For one weak breath,
a divine wind?
You’ve been fearful
of being absorbed in the ground,
or drawn up by the air.
Now, your waterbead lets go
and drops into the ocean,
where it came from.
It no longer has the form it had,
but it’s still water
The essence is the same.
This giving up is not a repenting.
It’s a deep honoring of yourself.
When the ocean comes to you as a lover,
marry at once, quickly,
for God’s sake!
Don’t postpone it!
Existence has no better gift.
No amount of searching
will find this.
A perfect falcon, for no reason
has landed on your shoulder,
and become yours.
From Essential Rumi
by Coleman Barks
I love this poem and I love Rumi’s take on life. Centuries after this Sufi’s death, his words ring true. It is as if he has gained a complete understanding of human nature and Man’s inner struggle with himself as he travels along a path we call life.
I imagined one rose as one act of kindness which can have a multiplier effect such that it sets off a chain that prompts others to sow their rose gardens. I also take the rose as the benefit of one constant dzikr which triggers off hundreds of hours of inner peace.
I imagine one seed we plant in charity may sprout a forest vibrant with greenery and life. And one weak breath of istighfar when we are most tested can give us the courage that only Allah knows where it cometh from.
I imagine those fears mentioned as the fear of Man being so insignificant that if he were to disappear into the ground or vanish into thin air no one would notice.

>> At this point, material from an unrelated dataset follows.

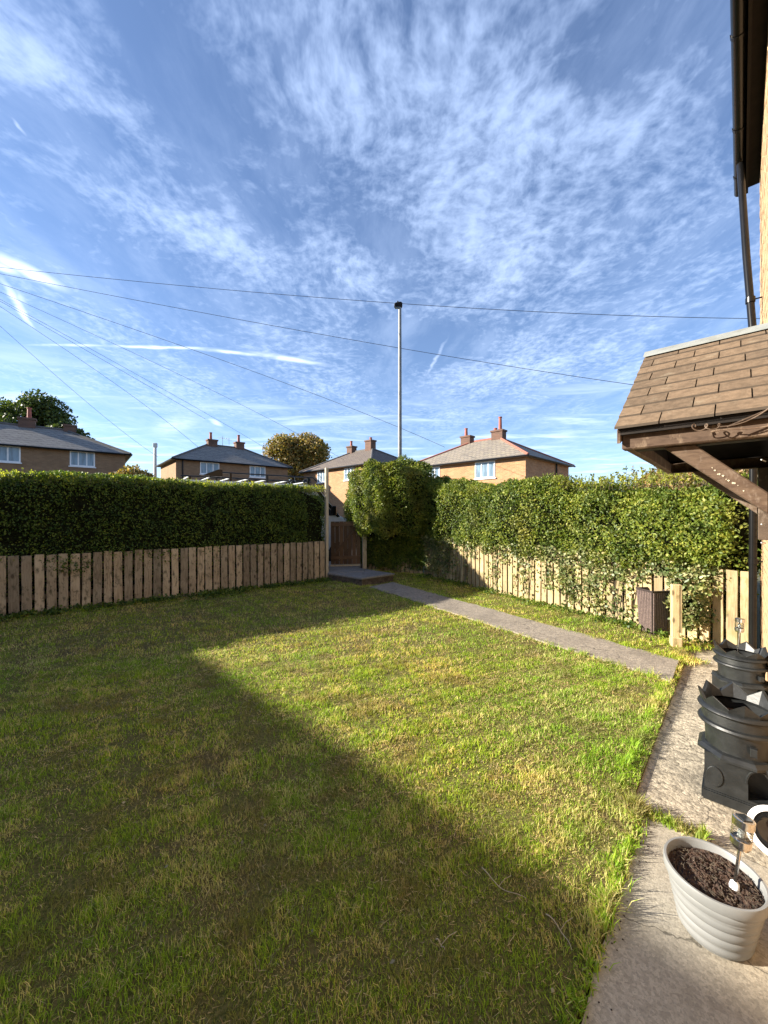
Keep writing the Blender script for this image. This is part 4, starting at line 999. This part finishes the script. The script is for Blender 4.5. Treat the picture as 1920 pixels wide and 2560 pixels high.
# ------------------------------------------------------------------ black chimney pots
def chimney_planter(q, s, label, rz=0, z0=-.021):
    root = empty('chimney_pot_planter', tuple(W(q, s, z0)), -A+rz, label, 'planter', 'black crown topped chimney pots along the wall')
    pl_ = MB().box(-.15, .15, -.15, .15, 0, .07); pl_.build('plinth', M['pot'], root, bevel=.008, seg=2)
    # square body, arched opening towards the viewer side
    a = .138; zb, zt = .071, .30; b = MB()
    outer = [Vector((-a, zb, 0)), Vector((a, zb, 0)), Vector((a, zt, 0)), Vector((-a, zt, 0))]
    hole = [Vector((.082+.044*math.cos(t_), .185+.085*math.sin(t_), 0)) for t_ in np.linspace(0, PI, 13)] + [Vector((.038, .085, 0)), Vector((.126, .085, 0))]
    flat = outer+hole; tr_ = tessellate_polygon([outer, hole])
    i = len(b.v); b.v += [(p.x, -a, p.y) for p in flat]; b.f += [tuple(i+k for k in t_) for t_ in tr_]
    i = len(b.v); m = len(hole); b.v += [(p.x, -a, p.y) for p in hole] + [(p.x, -a+.09, p.y) for p in hole]
    b.f += [(i+k, i+(k+1) % m, i+m+(k+1) % m, i+m+k) for k in range(m)] + [tuple(i+m+k for k in range(m))]
    for pts_ in ([(a, -a), (a, a)], [(a, a), (-a, a)], [(-a, a), (-a, -a)]):
        (x0, y0), (x1, y1) = pts_; b.poly([(x0, y0, zb), (x1, y1, zb), (x1, y1, zt), (x0, y0, zt)])
    b.poly([(-a, -a, zt), (a, -a, zt), (a, a, zt), (-a, a, zt)]); body = b.build('body', M['pot'], root)
    MB().tube([(.082+.05*math.cos(t_), -a-.002, .185+.093*math.sin(t_)) for t_ in np.linspace(0, PI, 14)], .006, 6).build('arch_trim', M['pot'], root, smooth=True)
    rd = MB(); n = 20; rd.prism([(-.095+.036*math.cos(2*PI*k/n), .16+.062*math.sin(2*PI*k/n)) for k in range(n)], 'y', -a-.007, -a+.003); rd.build('boss', M['pot'], root, bevel=.002)
    # ledge (octagonal) and neck
    MB().lathe([(.10, .285), (.186, .286), (.186, .300), (.168, .318), (.150, .325), (.10, .326)], 8).build('ledge', M['pot'], root, rot=(0, 0, PI/8))
    MB().lathe([(.10, .324), (.142, .325), (.143, .40), (.150, .455), (.172, .462), (.177, .472), (.172, .484), (.158, .490), (.155, .545), (.172, .552), (.178, .563), (.172, .575), (.156, .582), (.150, .584)], 40).build('neck', M['pot'], root, smooth=True)
    MB().box(.045, .075, -.160, -.13, .36, .41).build('lug', M['pot'], root, bevel=.003)
    c_ = MB(); N8 = 8; n = N8*2
    V = []
    for k in range(n):
        t_ = 2*PI*k/n+.15; up = (k % 2 == 0)
        for (r1, z) in ((.158, .578), (.178 if up else .165, .662 if up else .603), (.164 if up else .148, .656 if up else .598), (.140, .570)):
            c_.v.append((r1*math.cos(t_), r1*math.sin(t_), z))
    for k in range(n):
        i = 4*k; j = 4*((k+1) % n)
        c_.f += [(i, j, j+1, i+1), (i+1, j+1, j+2, i+2), (i+2, j+2, j+3, i+3), (i+3, j+3, j, i)]
    c_.build('crown', M['pot'], root)
    MB().lathe([(.0, .50), (.13, .497), (.139, .495)], 24).build('soil', M['soil'], root)
    return root
chimney_planter(-.01, 2.90, 'larger nearer black chimney pot with crown rim and arched opening').scale = (1, 1, .87)
cp2 = chimney_planter(-.0, 4.30, 'farther black chimney pot holding a steel solar light', rz=R(25), z0=-.029); cp2.scale = (1, 1, .75)
def solar(loc, hgt, lean, label, head=.1):
    root = empty('solar_light', loc, 0, label, 'garden light', 'steel and glass solar stake lights')
    root.rotation_euler = (lean[1], lean[0], 0)
    MB().lathe([(.003, -.03), (.0055, .0), (.0055, hgt-head-.012), (.026, hgt-head-.010), (.028, hgt-head)], 14).build('stake', M['steel'], root, smooth=True)
    MB().lathe([(.016, .0), (.013, .018), (.006, .024)], 12).build('foot', M['white_paint'], root, smooth=True)
    z = hgt-head
    MB().lathe([(.028, z), (.0305, z+.002), (.0305, z+.022), (.028, z+.024)], 24).build('collar', M['steel'], root, smooth=True)
    g = [(.027, z+.024)]
    for k in range(9): g.append((.029 + (.0016 if k % 2 else -.0006), z+.027+k*.0045))
    g += [(.028, z+head-.03)]
    g2 = [(r_-.0022, zz_) for r_, zz_ in reversed(g)]
    MB().lathe(g+g2, 24).build('glass_tube', M['clear'], root, smooth=True)
    MB().lathe([(.008, z+.024), (.012, z+.03), (.012, z+.05), (.004, z+.055)], 10).build('bulb_holder', M['grey_metal'], root, smooth=True)
    MB().lathe([(.029, z+head-.030), (.032, z+head-.028), (.032, z+head-.002), (.030, z+head), (.0, z+head)], 24).build('cap', M['steel'], root, smooth=True)
    MB().box(-.017, .017, -.017, .017, z+head+.0005, z+head+.003).build('solar_cell', M['dark_glass'], root)
solar(tuple(W(-.02, 4.27, .392)), .30, (R(4), 0), 'solar stake light standing in the farther black chimney pot')

# ------------------------------------------------------------------ pale ribbed planter with soil
PCc = Vector((1.232, 1.435, -.009))
pr_ = empty('ribbed_planter', tuple(PCc), R(20), 'pale grey round ribbed plastic planter full of dark soil near the camera', 'planter')
prof = [(.0, .0), (.098, .0), (.102, .004)]
zs = np.linspace(.006, .185, 34)
for z in zs:
    f = (z-.006)/.179; r0 = .102 + .036*f; k = (f*5.0) % 1.0
    prof.append((r0 + .0065*math.sin(k*PI)**.5, z))
prof += [(.139, .188), (.150, .190), (.1525, .196), (.1525, .222), (.150, .227), (.143, .227), (.139, .222), (.137, .150), (.0, .150)]
MB().lathe(prof, 72).build('pot', M['planter'], pr_, smooth=True)
def soil_top(r0, z0, seed, amp=.007):
    n = 60; m = 22; rr_ = np.random.default_rng(seed); v = [(0, 0, z0+.006)]; f = []
    for i in range(1, m+1):
        for j in range(n):
            r_ = r0*i/m; a_ = 2*PI*j/n; v.append((r_*math.cos(a_), r_*math.sin(a_), z0 + rr_.uniform(-amp, amp)*(1 if i < m else .2) + .004*math.sin(r_*50+a_*3)))
    for j in range(n): f.append((0, 1+j, 1+(j+1) % n))
    for i in range(m-1):
        for j in range(n): f.append((1+i*n+j, 1+(i+1)*n+j, 1+(i+1)*n+(j+1) % n, 1+i*n+(j+1) % n))
    b_ = MB(); b_.v = v; b_.f = f; return b_
so = soil_top(.1375, .196, 3).build('soil', M['soil'], pr_)
fib = MB(); r7 = random.Random(4)
for k in range(260):
    a_ = r7.uniform(0, 2*PI); r_ = .128*r7.random()**.5; x, y = r_*math.cos(a_), r_*math.sin(a_); L_ = r7.uniform(.004, .016); t_ = r7.uniform(0, PI); c_ = r7.uniform(.0006, .0016)
    z = .202+r7.uniform(-.001, .0045); dx, dy = math.cos(t_)*L_, math.sin(t_)*L_
    fib.tube([(x-dx/2, y-dy/2, z), (x+dx/2, y+dy/2, z+r7.uniform(-.003, .005))], c_, 4)
o = fib.build('bark_bits', M['branch'], pr_); o['kind'] = 'stuff'
sl = Vector((1.277, 1.400, -.009+.196))
solar(tuple(sl), .262, (R(6), R(2)), 'solar stake light stuck in the soil of the pale ribbed planter', .098)
# white bowl leaning at the wall behind it
bw = empty('white_bowl', (1.735, 1.70, .135), 0, 'white plastic bowl with dark inside leaning by the near black pot at the right edge', 'bowl')
bw.rotation_euler = (R(50), R(-38), 0); bw.scale = (.85, .85, .85)
MB().lathe([(.0, -.062), (.055, -.060), (.085, -.03), (.100, .0), (.116, .002), (.118, .006), (.112, .009), (.092, .008)], 48).build('shell', M['white_paint'], bw, smooth=True)
MB().lathe([(.092, .0075), (.088, -.005), (.07, -.035), (.04, -.05), (.0, -.052)], 48).build('lining', M['dark_glass'], bw, smooth=True)

# ------------------------------------------------------------------ grass
def in_poly(x, y, poly):
    ins = np.zeros(len(x), bool); n = len(poly)
    for i in range(n):
        x0, y0 = poly[i][0], poly[i][1]; x1, y1 = poly[(i+1) % n][0], poly[(i+1) % n][1]
        c_ = ((y0 > y) != (y1 > y)) & (x < (x1-x0)*(y-y0)/((y1-y0) if y1 != y0 else 1e-9)+x0); ins ^= c_
    return ins
lawn_poly = [(p.x, p.y) for p in lp]
pdv = (PB-PA).normalized(); pnv = Vector((pdv.y, -pdv.x, 0))
path_in = [tuple((PA+(PD-PA)*.05)[:2]), tuple((PB+(PC_-PB)*.05)[:2]), tuple((PC_-(PC_-PB)*.05)[:2]), tuple((PD-(PD-PA)*.05)[:2])]
step_poly = [(-1.32, 8.9), (-.47, 8.16), (.27, 8.83), (-.6, 9.7), (-.6, 10.3), (-1.45, 10.2)]
def grass_pts(n, x0, x1, y0, y1, seed):
    r_ = np.random.default_rng(seed); x = r_.uniform(x0, x1, n); y = r_.uniform(y0, y1, n)
    thin = wob(np.stack([x, y, x*0], 1), 4.5, 31)*.6 + wob(np.stack([x, y, x*0], 1), 15, 32)*.9
    k = in_poly(x, y, lawn_poly) & ~in_poly(x, y, path_in) & ~in_poly(x, y, step_poly) & (r_.random(n) < np.clip(.97-.95*np.clip(thin-.1, 0, 1), .14, 1))
    return x[k], y[k]
def blades(name, x, y, hh, ww, seed, lean=.9, z=-.004):
    r_ = np.random.default_rng(seed); n = len(x)
    P = np.stack([x, y, np.full(n, z)], 1)
    flat_ = P*np.array([1, 1, 0]); clump = (.75+.5*(wob(flat_, 3.0, 9)*.5+.5))*np.clip(.95+.55*wob(flat_, 17, 19), .45, 1.7)
    h_ = hh*clump*(1+r_.uniform(-.45, .55, n)); w_ = ww*(1+r_.uniform(-.3, .4, n))
    a = r_.uniform(0, 2*PI, n) ; a = a + .8*wob(P, 1.1, 3)
    d = np.stack([np.cos(a), np.sin(a), np.zeros(n)], 1); ln = np.abs(r_.normal(size=n))*lean*.62+.12
    b_ = a+PI/2+r_.normal(size=n)*.5; sd = np.stack([np.cos(b_), np.sin(b_), np.zeros(n)], 1)*w_[:, None]/2
    ax1 = nrm(d*ln[:, None]*.6+np.array([0, 0, 1])); ax2 = nrm(d*ln[:, None]*1.9+np.array([0, 0, 1]))
    m = P + ax1*(h_*.5)[:, None]; tp = m + ax2*(h_*.5)[:, None]
    v = np.stack([P-sd, P+sd, m+sd*.75, m-sd*.75, tp], 1).reshape(-1, 3)
    i = (np.arange(n)*5)[:, None]
    t_ = np.concatenate([i+np.array([[0, 1, 2]]), i+np.array([[0, 2, 3]]), i+np.array([[3, 2, 4]])], 1).reshape(-1, 3)
    return fastmesh(name, v, t_, M['grass'])
def lay(name, n, x0, x1, y0, y1, hh, ww, seed, lean=.9, frust=True, label=None):
    x, y = grass_pts(int(n*(y1-y0+1.0)/(y1-y0)), x0, x1, y0-.5, y1+.5, seed); jy = y + np.clip(np.random.default_rng(seed+50).normal(size=len(y))*.22, -.5, .5); k = (jy > y0) & (jy < y1); x, y = x[k], y[k]
    if frust: k = (np.abs(x) < y*1.0+.7); x, y = x[k], y[k]
    o = link(name, blades(name, x, y, hh, ww, seed+1, lean)); o['kind'] = 'stuff'; o['label'] = label; o['category'] = 'grass'
lay('grass', 270000, -3.0, 2.4, .55, 2.2, .026, .0022, 1, 1.1, label='short patchy straw and green grass of the near lawn in shade')
lay('grass', 230000, -4.8, 3.6, 2.2, 4.2, .028, .0038, 2, 1.1, label='short yellow green grass in the sunlit middle of the lawn')
lay('grass', 260000, -7.2, 4.2, 4.2, 11.0, .032, .0060, 3, 1.0, label='grass of the far lawn along the fences and the path')
def thatch():
    r_ = np.random.default_rng(90); x, y = grass_pts(110000, -5.5, 3.9, .6, 8.5, 91); k = (np.abs(x) < y*1.0+.7) & (r_.random(len(x)) < np.clip(2.2/y, .25, 1)); x, y = x[k], y[k]; n = len(x)
    a = r_.uniform(0, 2*PI, n); L = r_.uniform(.015, .05, n)*np.clip(y/2.5, .8, 1.8); P = np.stack([x, y, r_.uniform(.008, .024, n)], 1)
    d = np.stack([np.cos(a), np.sin(a), r_.normal(size=n)*.22], 1)*L[:, None]; sd = np.stack([-np.sin(a), np.cos(a), np.zeros(n)], 1)*(.0011*np.clip(y/1.5, .8, 3))[:, None]
    v = np.stack([P-sd, P+sd, P+d], 1).reshape(-1, 3); t_ = np.arange(n*3).reshape(-1, 3)
    o = link('dead_grass', fastmesh('dead_grass', v, t_, M['straw'])); tag(o, 'dry straw coloured clippings lying in the lawn', 'dead grass', kind='stuff')
thatch()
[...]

I imagine the water bead as the insignificant me who is dropping into an ocean of truth where I originally came from trying to seek identity and meaning behind my existence. I fight it because this water bead has sinned and although it has still the form of water, I am no longer the same being Allah had intended for me to be. But He hears me, He heeds the waterbead’s frantic splash as she drowns in an ocean of nothingness. And He loves me. To Him I am still water, and water can be purified. Masyallah.
I see the act of giving up the very acts that trangresses Allah’s commands not merely a form of repentance. He does not need my repentance. He needs me to honour myself. He knows I need this and this is what I’ve been constantly praying for in life. He knows I need the reminders and actual physical loss to trip me into the path again.
When the ocean of Iman comes upon you and the waves lap around your feet, become one with it for you and the ocean are one. You cannot escape it. Your fear of being drowned in it are just that. Unsubstantiated fear.
I am trying to swim Oh Most Compassionate and Merciful One. Trying to keep afloat so I may reach the Sea of Tranquility. Help me drown my fears and insecurities. Help me deal with the undercurrents that divert me from you so that I do not end up in the watery grave; the abyssal plain beneath that overlies this ocean.
The falcom that landed is a sign from You. The falcon is strong, the spirit unyielding, the call almost haunting but yet this shoulder feels the burden of the blessing. That falcon will fly soon into the horizon. Only the spirit remains and the invisible rope lies.
Oh Merciful One,
Make this little waterbead strong. Make this little waterbead bond.